Children inhale more air per kilogramme of body weight and absorb more pollutants relative to adults while their lungs, bodies and brains are still developing.

Air pollution second-biggest reason for deaths among young kids in South Asia: Study

Air pollution was linked to the death of more than 2,60,600 deaths of children under 5 in South Asia in 2021, making it the second-largest death cause for this age group after malnutrition, reported HT.

In 2021, India (169,400 deaths), Nigeria (114,100 deaths), Pakistan (68,100 deaths), Ethiopia (31,100 deaths), and Bangladesh (19,100 deaths) recorded the maximum numbers of air pollution-related deaths among such children, the report said.

“Children are uniquely vulnerable to air pollution and the damage can start in the womb, with health effects that last a lifetime. For example, children inhale more air per kilogramme of body weight and absorb more pollutants relative to adults while their lungs, bodies and brains are still developing,” the report said.

Air quality commission increases tree plantation target by 20% in Delhi NCR to fight dust pollution

Central agency the Commission for Air Quality Management (CAQM) raised the tree plantation target for the National Capital Region (NCR) by 20% to 45 million trees for the financial year 2024-2025 (FY25), BS reported. 

CAQM, created in 2021 planted 36 million trees in FY24 in the NCR along the central verges of roads, roadsides, pathways, etc. to mitigate high levels of dust particularly during the dry summer seasons. In FY22, CAQM planted 2.8 million trees. Over the past three years, tree plantation has increased approximately 16-fold.
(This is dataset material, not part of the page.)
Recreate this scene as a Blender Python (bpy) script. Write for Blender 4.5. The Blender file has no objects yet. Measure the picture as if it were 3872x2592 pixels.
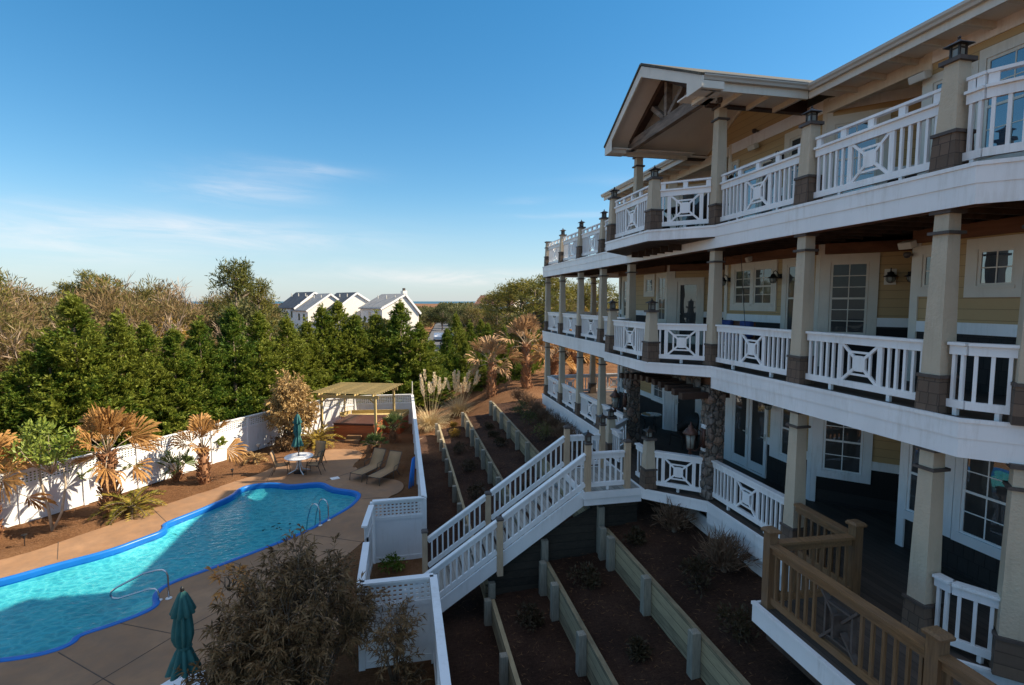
import bpy, bmesh, math, random
import numpy as np
from mathutils import Vector, Matrix

S = bpy.context.scene
COL = S.collection
R = math.radians
# ------------------------------------------------------------------ camera
CAMZ = 4.48
cam_d = bpy.data.cameras.new('camera'); cam = bpy.data.objects.new('camera', cam_d); COL.objects.link(cam)
cam_d.sensor_width = 23.6; cam_d.lens = 12.0; cam_d.clip_start = 0.05; cam_d.clip_end = 60000
cam.location = (0, 0, CAMZ)
cam.rotation_euler = (R(90 - 4.53), 0, R(-11.95))
S.camera = cam
# ------------------------------------------------------------------ sun and sky
SUN_D = Vector((-1.27, 0.12, -1.0)).normalized()          # the way the light travels
EL = math.asin(-SUN_D.z); ROT = math.atan2(-SUN_D.x, -SUN_D.y)
sl = bpy.data.lights.new('sun', 'SUN'); sl.energy = 5.0; sl.angle = R(0.5); sl.color = (1.0, 0.86, 0.66)
sun = bpy.data.objects.new('sun', sl); COL.objects.link(sun)
sun.rotation_euler = SUN_D.to_track_quat('-Z', 'Y').to_euler(); sun.location = (30, 0, 30)
W = bpy.data.worlds.new('World'); S.world = W; W.use_nodes = True
nt = W.node_tree; N = nt.nodes; L = nt.links
bg = N['Background']
sky = N.new('ShaderNodeTexSky'); sky.sky_type = 'NISHITA'; sky.sun_disc = False
sky.sun_elevation = EL; sky.sun_rotation = ROT; sky.air_density = 1.0; sky.dust_density = 0.15; sky.ozone_density = 2.2
hs = N.new('ShaderNodeHueSaturation'); hs.inputs['Saturation'].default_value = 1.55; hs.inputs['Value'].default_value = 0.98; hs.inputs['Hue'].default_value = 0.495
gm = N.new('ShaderNodeGamma'); gm.inputs['Gamma'].default_value = 0.78; L.new(sky.outputs[0], gm.inputs['Color']); L.new(gm.outputs[0], hs.inputs['Color'])
# thin cirrus: streaks laid out over the sky dome by direction
tc = N.new('ShaderNodeTexCoord'); sp = N.new('ShaderNodeSeparateXYZ'); L.new(tc.outputs['Generated'], sp.inputs[0])
def mth(op, a, b=None, c=None, clamp=False):
    n = N.new('ShaderNodeMath'); n.operation = op; n.use_clamp = clamp
    for i, q in enumerate((a, b, c)):
        if q is None: continue
        if isinstance(q, (int, float)): n.inputs[i].default_value = q
        else: L.new(q, n.inputs[i])
    return n.outputs[0]
def gauss(v, c, w):
    return mth('EXPONENT', mth('MULTIPLY', mth('POWER', mth('DIVIDE', mth('SUBTRACT', v, c), w), 2.0), -1.0))
az = mth('MULTIPLY', mth('ARCTAN2', sp.outputs[0], sp.outputs[1]), 57.2958); el = mth('MULTIPLY', mth('ARCSINE', sp.outputs[2]), 57.2958)
cb = N.new('ShaderNodeCombineXYZ'); L.new(mth('MULTIPLY', az, 0.055), cb.inputs[0]); L.new(mth('MULTIPLY_ADD', el, 0.36, mth('MULTIPLY', az, 0.018)), cb.inputs[1])
nz = N.new('ShaderNodeTexNoise'); nz.inputs['Scale'].default_value = 1.5; nz.inputs['Detail'].default_value = 10; nz.inputs['Roughness'].default_value = 0.66; nz.inputs['Distortion'].default_value = 0.6
L.new(cb.outputs[0], nz.inputs['Vector'])
wob = N.new('ShaderNodeTexNoise'); wob.inputs['Scale'].default_value = 0.7; wob.inputs['Detail'].default_value = 3; L.new(cb.outputs[0], wob.inputs['Vector'])
elw = mth('ADD', el, mth('MULTIPLY', mth('SUBTRACT', wob.outputs[0], 0.5), 3.0))
cm = N.new('ShaderNodeMapRange'); cm.inputs['From Min'].default_value = 0.42; cm.inputs['From Max'].default_value = 0.72; L.new(nz.outputs[0], cm.inputs['Value'])
streak = None
for e0, ew, a0, aw, amt in ((2.6,1.0,6,13,1.7), (6.3,1.5,-22,18,1.15), (10.4,1.3,-15,6,1.0), (12.8,0.8,-10,5.5,.75), (4.2,1.6,-32,14,.55), (8.9,.35,20,8,.55), (12.5,.4,22,5,.35), (10.8,.3,14,3,.3)):
    g_ = mth('MULTIPLY', mth('MULTIPLY', gauss(elw, e0, ew), gauss(az, a0, aw)), amt); streak = g_ if streak is None else mth('ADD', streak, g_)
cl = mth('MULTIPLY', streak, mth('MULTIPLY_ADD', cm.outputs[0], 0.75, 0.22), clamp=True)
hz = N.new('ShaderNodeMapRange'); hz.interpolation_type = 'SMOOTHSTEP'; hz.inputs['From Min'].default_value = 12.0; hz.inputs['From Max'].default_value = -1.0; L.new(el, hz.inputs['Value'])
hm = N.new('ShaderNodeMix'); hm.data_type = 'RGBA'; L.new(mth('MULTIPLY', hz.outputs[0], 0.62), hm.inputs['Factor']); L.new(hs.outputs[0], hm.inputs['A']); hm.inputs['B'].default_value = (1.75, 2.5, 3.35, 1)
mx = N.new('ShaderNodeMix'); mx.data_type = 'RGBA'
L.new(mth('MULTIPLY', cl, 0.48), mx.inputs['Factor']); L.new(hm.outputs['Result'], mx.inputs['A']); mx.inputs['B'].default_value = (4.7, 4.35, 4.25, 1)
# unseen bright cloud, added overhead and behind the camera to fill the shade
vl = N.new('ShaderNodeMapRange'); vl.interpolation_type = 'SMOOTHSTEP'; vl.inputs['From Min'].default_value = 38.0; vl.inputs['From Max'].default_value = 62.0; L.new(el, vl.inputs['Value'])
vn = N.new('ShaderNodeTexNoise'); vn.inputs['Scale'].default_value = 2.2; vn.inputs['Detail'].default_value = 7; L.new(tc.outputs['Generated'], vn.inputs['Vector'])
bk = N.new('ShaderNodeMapRange'); bk.interpolation_type = 'SMOOTHSTEP'; bk.inputs['From Min'].default_value = 0.15; bk.inputs['From Max'].default_value = -0.45; L.new(sp.outputs[1], bk.inputs['Value'])
vf = mth('MULTIPLY', mth('MAXIMUM', vl.outputs[0], mth('MULTIPLY', bk.outputs[0], mth('MULTIPLY', mth('DIVIDE', el, 90.0, clamp=True), 0.8))), mth('MULTIPLY_ADD', vn.outputs[0], 0.6, 0.20), clamp=True)
vx = N.new('ShaderNodeMix'); vx.data_type = 'RGBA'; L.new(vf, vx.inputs['Factor']); L.new(mx.outputs['Result'], vx.inputs['A']); vx.inputs['B'].default_value = (4.9, 5.0, 5.4, 1)
L.new(vx.outputs['Result'], bg.inputs['Color']); bg.inputs['Strength'].default_value = 0.125
S.view_settings.view_transform = 'Standard'; S.view_settings.look = 'None'; S.view_settings.exposure = 0.93; S.view_settings.gamma = 1.0
S.cycles.max_bounces = 9; S.cycles.diffuse_bounces = 5; S.cycles.transparent_max_bounces = 10
S.cycles.caustics_refractive = False; S.cycles.caustics_reflective = False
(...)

In NCR’s dense urban agglomerates, the Commission is backing urban forestry initiatives based on the Miyawaki Technique (planting native species of trees close together in a small area to create dense, biodiverse forests), the news outlet said.
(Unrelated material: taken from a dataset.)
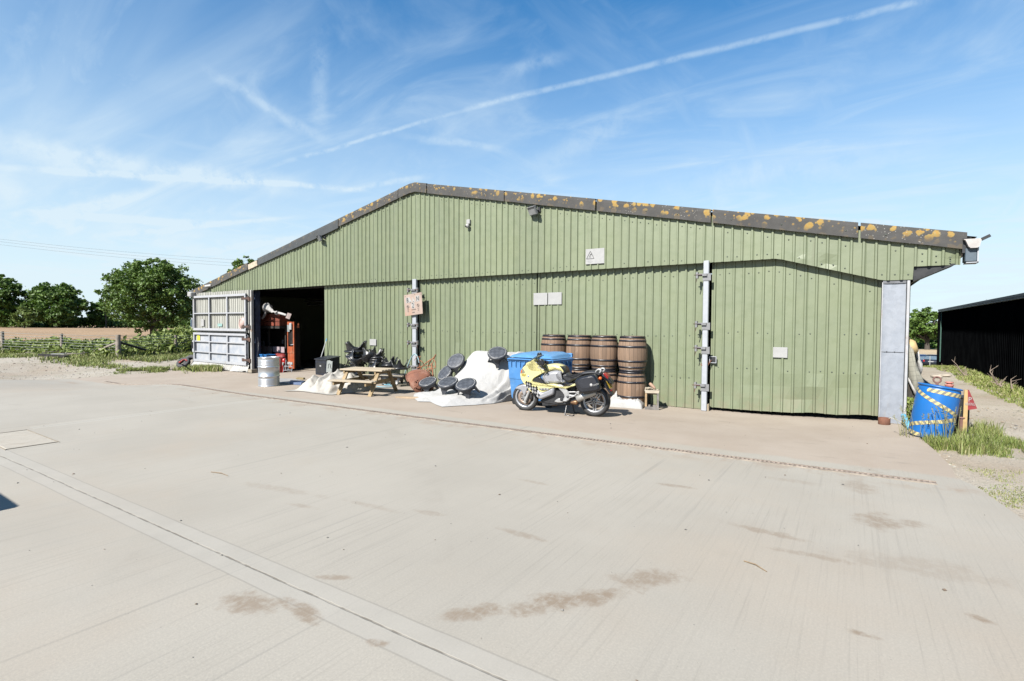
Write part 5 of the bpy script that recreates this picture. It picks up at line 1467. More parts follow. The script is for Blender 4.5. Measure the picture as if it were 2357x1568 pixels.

Install CCTVs, pollution sensors at construction sites or invite fine: PWD

For the first time, building contractors will be fined a small amount of ₹500 to ₹2,000 if they are caught violating anti-pollution norms such as the installation of CCTV cameras and pollution sensors at construction sites, keeping the construction material covered, and sprinkling water on unpaved areas.

The PWD issued directions following the guidelines of CAQM (Commission for Air Quality Management), to tackle dust pollution at construction sites. A fine of ₹2,000 will be imposed on CCTV cameras being non-operational for longer than 48 hours at the construction site, ₹500 each for lack of sprinkling on unpaved surfaces for more than four hours, uncovered C&D (construction and demolition) material for six hours or more, and unwashed wheels/vehicles exiting construction sites.

US Supreme Court pauses EPA’s attempt to reduce pollution that drifts across states

The US Supreme Court put on hold the Environmental Protection Agency’s (EPA) plan to reduce harmful air pollution that drifts across state lines.

The Conservative-dominated court announced a temporary halt to the EPA rule, siding with three states – Ohio, West Virginia and Indiana – and industry allies that are attempting to derail requirements that prevent pollution from billowing into neighbouring states, reported the Guardian.